Inexperience and Gossip

How a MPA increases fish populations isn’t obvious to most people. Yet, MPAs often get created (by the government, NGOs, or some community members) without effective education for the general community. It’s understandable, therefore, that community members feel angry at the closure of their fishing grounds, and that they go fishing in the sanctuary under cover of darkness, or at times when the underfunded local patrols aren’t on duty. Plenty of misinformation blooms to fill the gaps in communication. I’ve been told by local community members that conservationists only wanted to protect a local MPA because they were earning millions from it, though there had been literally no visiting diver that year.

Mix-ups in Implementation

The journey from the funding of a conservation project to its achievement often goes awry. I’ve seen projects from international aid agencies end up plopping down MPAs in areas that don’t make any sense, like one MPA I surveyed which was bisected by 20 meter-long standing fishnets. The fishnets had been there before the MPA was established, and were not asked to move afterwards. I’ve also seen a MPA of only one hectare (not an effective size), with a habitat of sand (not a productive habitat). To meet quantifiable goals such as “15% coral reef protection by such and such a date,” project implementers often designate MPAs quickly, without comprehensive studies or local consultations, take a picture of the sign, and leave. The fault sometimes lies with them, and often lies with the current system of international aid and development funding, a whole other can of worms.

Tourism, Tourism, Tourism

Too much of a good thing can be a very, very bad thing. In eagerness to earn money from entrance fees to a MPA, local tourism providers almost always put profit over protection. A dive guide supervising 15 people is effectively supervising no one. Too much traffic at crowded mooring buoys means one more anchor smashing a coral colony. Pressure to create attractive tourist sites leads to the sacrifice of some natural spots for others (like in El Nido, Palawan, where visitors are encouraged to walk on corals to get to hidden lagoons.) Please be aware of and comment on how your dive boat interacts with the environment; you, as the customer, are the most influential force on tourism providers.

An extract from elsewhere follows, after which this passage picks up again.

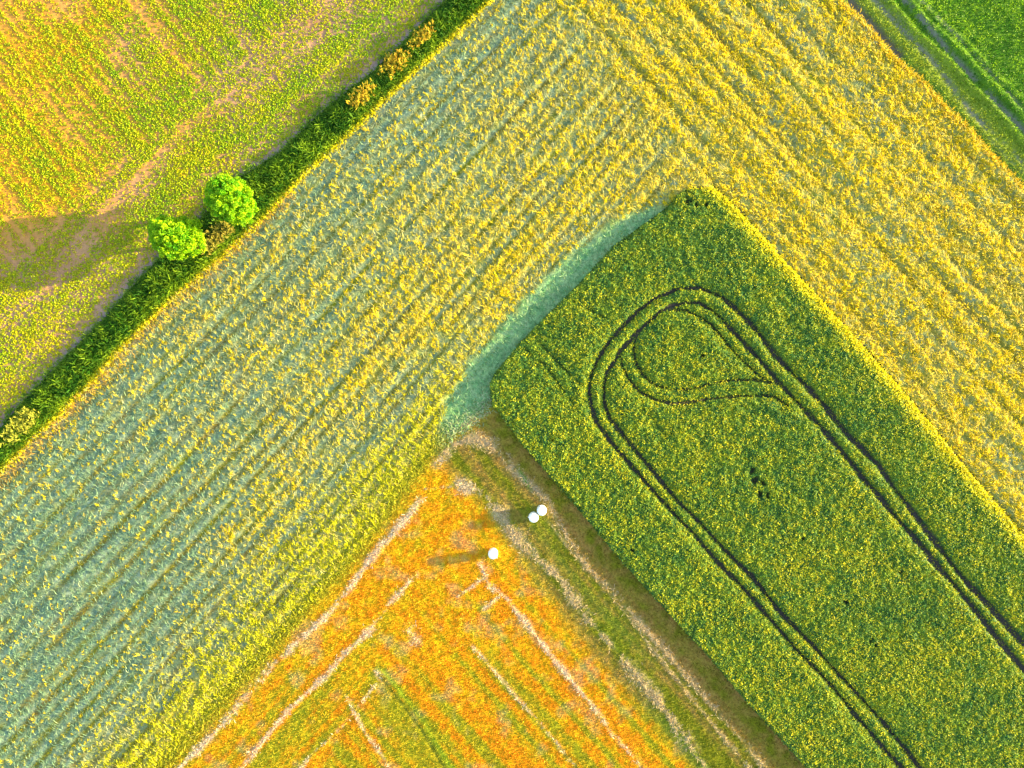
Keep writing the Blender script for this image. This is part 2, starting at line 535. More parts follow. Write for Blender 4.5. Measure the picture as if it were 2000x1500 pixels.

Diver under boat, Cozumel, Photo by Ran Mor
Diver under boat, Cozumel, Photo by Ran Mor

The next time you dive in a MPA, remember to wonder or ask what obstacles it had to overcome to be established, and what battles it may still be fighting. Consider thinking of it as a part of an ongoing movement, one to which you can contribute even when you’re back at home, by staying informed and active on local and global conservation issues. It’s clear that a MPA is embedded in society at large, affected by society’s structures, cultures, and power systems- so societal support for conservation has a definite impact in the long run, and you can contribute to that movement, even from far away.